SARAJEVO, Bosnia-Herzegovina (AP) _ The U.N. commander for Bosnia failed Wednesday to solve a dispute with the Bosnian government that has left nearly 1,000 U.N. peacekeepers short of food and heat in bitter mid-winter.

Lt. Gen. Sir Michael Rose returned empty-handed from a trip to Tuzla in north-central Bosnia, where the United Nations has tried for a year to persuade the Serbs to allow aid flights to a nearby airport.

Government troops have been blockading 450 U.N. soldiers at the airfield and nearly 600 others in the region for eight days. U.N. officials angered the government by allowing a Serb liaison officer onto the airfield Jan. 8 as a guarantee against its military use.

The Serbs have continued to bar aid flights, prompting the government on Monday to give the United Nations until Feb. 1 to open Tuzla airport or withdraw.

The last U.N. helicopter flight to and from Tuzla airport was Jan. 11. The last fixed-wing plane landed in July 1994 when a Russian IL-76 was shelled on the ground while the crew tried to unload radar tracking equipment.

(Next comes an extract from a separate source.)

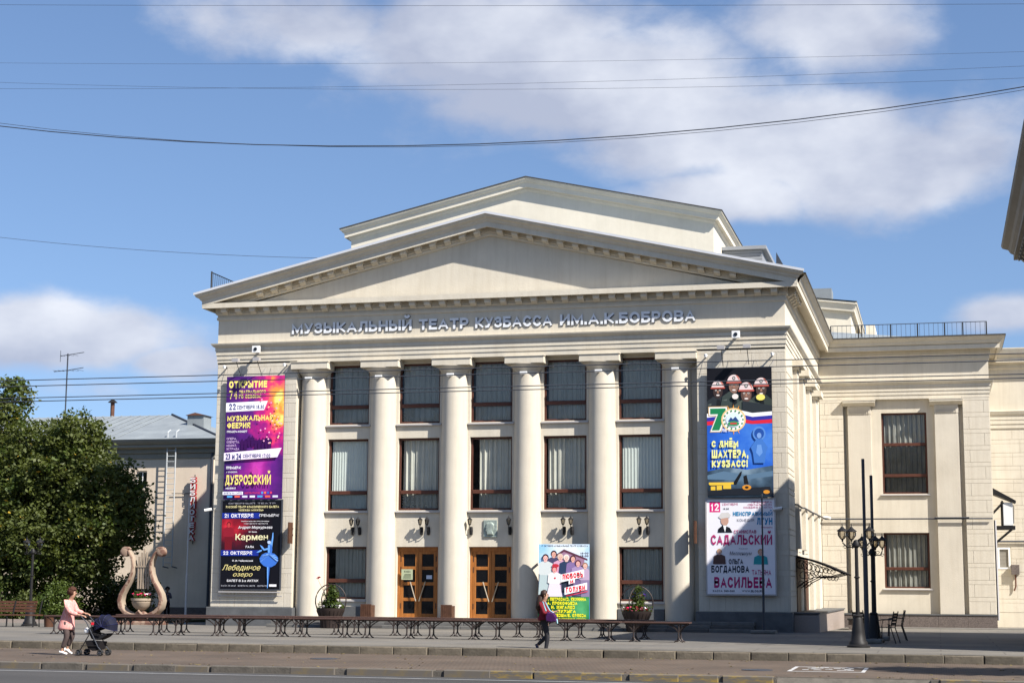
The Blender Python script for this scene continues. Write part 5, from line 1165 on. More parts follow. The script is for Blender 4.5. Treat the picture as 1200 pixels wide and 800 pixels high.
def right_block():
    t = thing('rear_building', 'set back cream building at the far right, behind the wing', 'building'); Y = 82.0
    w = MB(); wall_holes(w, 2.47, 16, .0, 12.2, Y, .2, [(2.72, 3.28, 2.70, 3.70)]); w.build('wall', M['cream'], t)
    b = MB(); b.box(2.6, 3.4, Y+.2, Y+.3, 2.6, 3.8); b.build('inner_wall', M['interior'], t)
    f = MB(); f.box(2.72, 2.80, Y-.02, Y+.1, 2.70, 3.70); f.box(3.20, 3.28, Y-.02, Y+.1, 2.70, 3.70); f.box(2.80, 3.20, Y-.02, Y+.1, 2.70, 2.78); f.box(2.80, 3.20, Y-.02, Y+.1, 3.62, 3.70); fr = f.build('window_frame', M['white'], t)
    bm_ = MB(); bm_.box(2.80, 3.20, Y+.04, Y+.06, 0, .055); bm_ = bm_.mesh('blind_slat', M['peachdark'])
    for i in range(13): o = link('blind_slat', bm_, fr); o.location = (0, 0, 2.79+i*.064)
    m = MB(); sweep([(2.5, Y), (16, Y)], [(0, 9.3), (.05, 9.3), (.05, 9.5), (.08, 9.5), (.08, 9.7), (.1, 9.7), (.1, 9.9), (.16, 9.95), (.22, 10.1), (0, 10.15)], m); m.build('architrave', M['cream'], t)
    m = MB(); sweep([(2.5, Y), (16, Y)], [(0, 12.1), (.1, 12.15), (.1, 12.35), (.45, 12.4), (.45, 12.6), (.6, 12.75), (.7, 13.0), (.7, 13.05), (-.3, 13.1)], m); m.build('cornice', M['cream'], t)
    for i in range(14):
        for (z, h) in ((.7+i*.62, .43), (.7+i*.62+.43, .18)):
            if z+h > 9.2: continue
            for k, (a, c) in enumerate(((2.5, 3.9), (3.9, 5.4), (5.4, 6.9))):
                if z+h > 2.6 and z < 3.8 and k == 0: a = 3.32
                d = .35 if i % 2 else 0
                b = MB(); b.bbox(max(2.5, a-d)+.006 if k else a+.006, c-d-.006, Y-.012, Y+.01, z+.006, z+h-.006, .005); b.build('block', M['block'], t)
    m = MB(); m.tube([(2.45+.06, 77.5, .4), (2.45+.06, 77.5, 4.8)], .06, 6); tag(m.build('downpipe', M['sill']), 'pale grey downpipe on the right corner of the wing', 'downpipe')
    m = MB(); m.tube([(2.55, 81.9, 3.98), (10, 81.9, 3.98)], .04, 5); tag(m.build('cable', M['irongrey']), 'short dark cable along the set back wall above the louvred window', 'cable')
    # air conditioner in a bracket cage
    a = thing('air_conditioner', 'white air conditioner in a black bracket frame jutting from the right corner of the wing', 'air conditioner')
    b = MB(); b.box(2.90, 3.32, 78.3, 79.3, 4.60, 5.62); b.build('casing', M['white'], a)
    b = MB(); b.box(3.325, 3.36, 78.35, 79.25, 4.7, 5.5); b.build('fan_grille', M['iron'], a)
    b = MB(); b.prism([(2.46, 6.28), (3.46, 5.70), (3.46, 5.60), (2.46, 6.02)], 'y', 78.2, 79.4); b.build('rain_roof', M['iron'], a)
    b = MB(); b.box(2.46, 3.40, 78.25, 79.35, 4.42, 4.58); b.build('shelf', M['iron'], a)
    for y in (78.3, 79.3):
        b = MB(); b.tube([(2.46, y, 5.15), (2.92, y, 5.64)], .05, 5); b.tube([(2.46, y, 3.75), (3.25, y, 4.42)], .055, 5); b.tube([(2.87, y, 4.5), (2.87, y, 5.7)], .04, 4); b.build('bracket', M['iron'], a)
    m = thing('meter_box', 'small grey brown floodlight box on the wall at the far right', 'box'); b = MB(); b.box(3.3, 3.66, 81.75, 81.98, 2.45, 2.9); b.build('box', M['granite_brown'], m); b = MB(); b.tube([(3.48, 81.88, 2.45), (3.48, 81.88, 1.9), (3.4, 81.9, 1.7)], .04, 5); b.build('bracket', M['rust'], m)
right_block()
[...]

A U.N. spokesman in Tuzla, Capt. Philip Jerichow, said food was being rationed at the base and forward observation points were withdrawing from the nearly 240-mile front line because they were running out of provisions.

``There are cease-fire violations all along the confrontation line, but our soldiers cannot go out to the observation points,″ he said.

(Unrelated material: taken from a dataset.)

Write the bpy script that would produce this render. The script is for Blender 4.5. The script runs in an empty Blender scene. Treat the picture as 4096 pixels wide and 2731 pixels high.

Another dispute lingered between Croats and Muslims, nominal allies against the Serbs in a U.S.-sponsored federation that has yet to take shape other than on paper.

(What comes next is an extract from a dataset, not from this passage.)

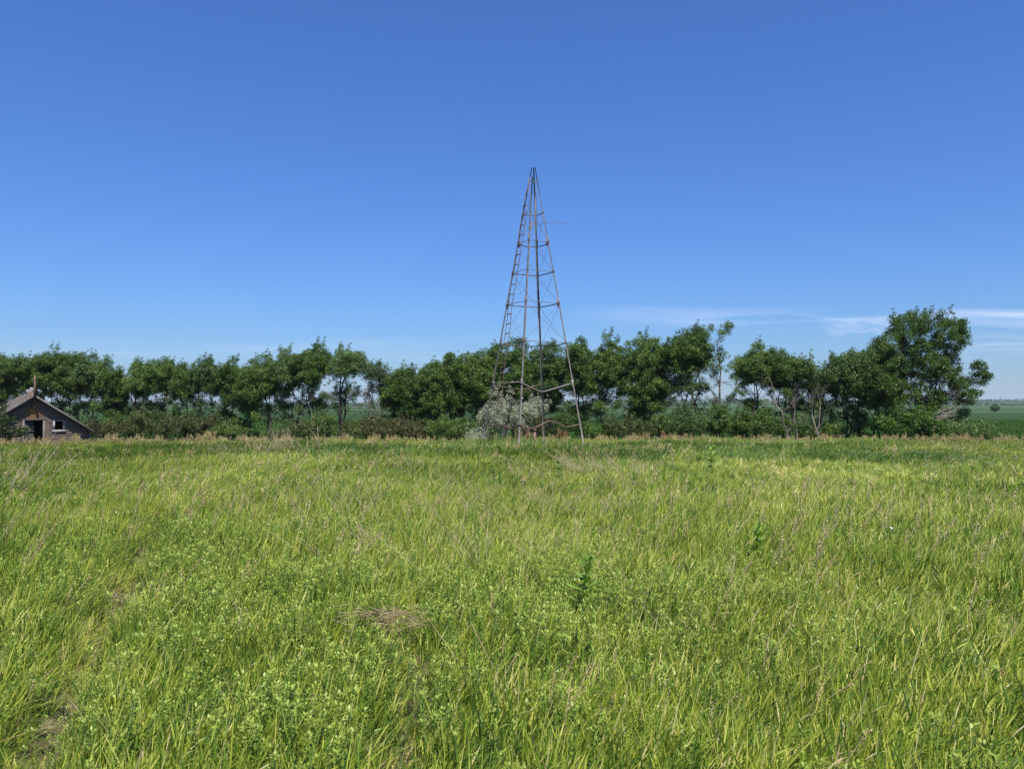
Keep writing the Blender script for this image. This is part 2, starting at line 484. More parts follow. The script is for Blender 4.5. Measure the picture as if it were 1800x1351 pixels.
    # chimney, a crumbling brick stub behind the ridge, with a pale metal cap
    c0, cz0 = wall_pt(45, 697, -1.2); c1, cz1 = wall_pt(58, 686, -1.2)
    ch = MB()
    nb = 5
    for i in range(9):
        zz = az - 0.75 + i * 0.105
        for k in range(4):
            if i == 8 and k in (0, 1): continue
            if i == 7 and k == 0: continue
            w = (c1 - c0) / 4
            s = 0.5 * w * (i % 2) * 0.4
            ch.box(L(c0 + k * w + 0.004 + s, 1.1 + rnd.uniform(-.01, .01), zz), L(c0 + (k + 1) * w - 0.004 + s, 1.55, zz + 0.095))
    chim = part(ch, 'chimney', M['brick'], roof)
    cm = MB()
    cx0, cz = wall_pt(47, 687, -1.3); cx1, cz2 = wall_pt(52, 681, -1.3)
    cm.tube([L((cx0 + cx1) / 2, 1.32, az + 0.04), L((cx0 + cx1) / 2, 1.32, az + 0.3)], [0.11, 0.10], 12)
    cm.box(L(cx1 + 0.02, 1.22, az + 0.1), L(cx1 + 0.2, 1.4, az + 0.42))
    part(cm, 'chimney_cap', M['pale_metal'], chim)
    # rusty mast fixed to the front of the gable
    pm = MB()
    px0, pz1 = wall_pt(59.6, 660, OV + 0.1); px1, _ = wall_pt(63, 660, OV + 0.1)
    _, pz0 = wall_pt(61, 717, 0.05)
    pc = (px0 + px1) / 2
    pm.box(L(px0, -OV - 0.17, az - 0.3), L(px1, -OV - 0.035, pz1))
    part(pm, 'mast', M['pipe'])
    pm = MB()
    pm.box(L(pc - 0.05, -0.14, pz0), L(pc + 0.06, -0.035, az - 0.15))
    pm.box(L(pc - 0.1, -0.2, pz0 + 0.02), L(pc + 0.1, -0.036, pz0 + 0.12))
    pm.tube([L(pc, -0.1, az - 0.2), L(pc, -OV - 0.1, az - 0.25)], 0.03, 6)
    part(pm, 'mast_bracket', M['pipe'])
    # door: jambs, half-closed leaf
    m = MB()
    m.box(L(dx0 - 0.10, -0.05, gz0), L(dx0, 0.06, dz1))
    m.box(L(dx1, -0.05, gz0), L(dx1 + 0.11, 0.06, dz1))
    m.box(L(dx0 - 0.14, -0.054, dz1), L(dx1 + 0.15, 0.06, dz1 + 0.06))
    fr = part(m, 'door_frame', M['trim'])
    m = MB()
    rot = Matrix.Translation(Vector(L(dx0 + 0.01, 0.03, gz0))) @ Matrix.Rotation(R(28), 4, 'Z')
    for k in range(4):
        m.box((k * 0.14, 0, 0), (k * 0.14 + 0.13, 0.03, dz1 - gz0 - 0.04), rot=rot)
    m.box((0.01, -0.025, 0.5), (0.55, -0.001, 0.6), rot=rot); m.box((0.01, -0.025, 1.5), (0.55, -0.001, 1.6), rot=rot)
    part(m, 'door', M['door'])
    # window frame
    m = MB()
    m.box(L(wx0 - 0.10, -0.05, wz0), L(wx0, 0.05, wz1 + 0.01))
    m.box(L(wx1, -0.05, wz0), L(wx1 + 0.12, 0.05, wz1 + 0.02))
    m.box(L(wx0 - 0.12, -0.056, wz1 + 0.011), L(wx1 + 0.13, 0.05, wz1 + 0.06))
    wf = part(m, 'window_frame', M['window_trim'])
    m = MB()
    m.box(L(wx0 - 0.14, -0.09, wz0 - 0.13), L(wx1 + 0.14, 0.05, wz0 - 0.002))
    part(m, 'window_sill', M['window_trim'], wf)
    m = MB()
    m.box(L(xr - 0.02, -0.045, gz0), L(xr + 0.05, 0.0, roofz(xr) - 0.02))
    part(m, 'corner_board', M['trim'])
    # dark floor inside
    m = MB(); m.box(L(xl + 0.05, 0.08, gz0), L(xr - 0.05, D - 0.05, gz0 + 0.08)); part(m, 'floor', M['door'])
    return sh
shed = make_shed()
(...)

A session of the federation assembly scheduled for Wednesday in Sarajevo was canceled after federation President Kresimir Zubak, a Croat, refused to step down and make way for Ejup Ganic, a Muslim who is also vice president of Bosnia’s Muslim-dominated government.

Federation provisions call for rotating the post between Croats and Muslims every six months. The Croats argue that rotation can only begin half a year after election of the first president. Both sides agree elections cannot be held in wartime.

Dario Kordic, a Bosnian Croat leader, said Muslim political leaders lacked the goodwill necessary for the assembly to meet.

Kordic said help from Bosnian Croat allies abroad was needed to bridge the differences. The United States, Germany, Turkey and Austria are involved in behind-the-scenes talks to shore up the crumbling federation.

U.N. officials said Wednesday that the northwest Bihac region was generally calm, but noted troop movements that could signal more fighting.

A Dec. 24 cease-fire and subsequent four-month truce have failed to halt the fighting between Serbs and government troops around Bihac. The battles also involve Croatian Serbs and rebel Muslims not party to those agreements.

In Sarajevo, Serbs claimed the government had not fully honored a cease-fire provision for withdrawing its troops from a demilitarized zone on Mount Igman, a strategic height southwest of Sarajevo.

Joint inspection of the zone was canceled Wednesday because the Serbs wanted to land there and inspect outside the zone, and the government refused, U.N. spokesman Lt. Col. Patrick Declety said.

An estimated 200,000 people have died or disappeared since Bosnia’s war began in April 1992, when Serbs rebelled against the republic’s decision to secede from Serb-dominated Yugoslavia.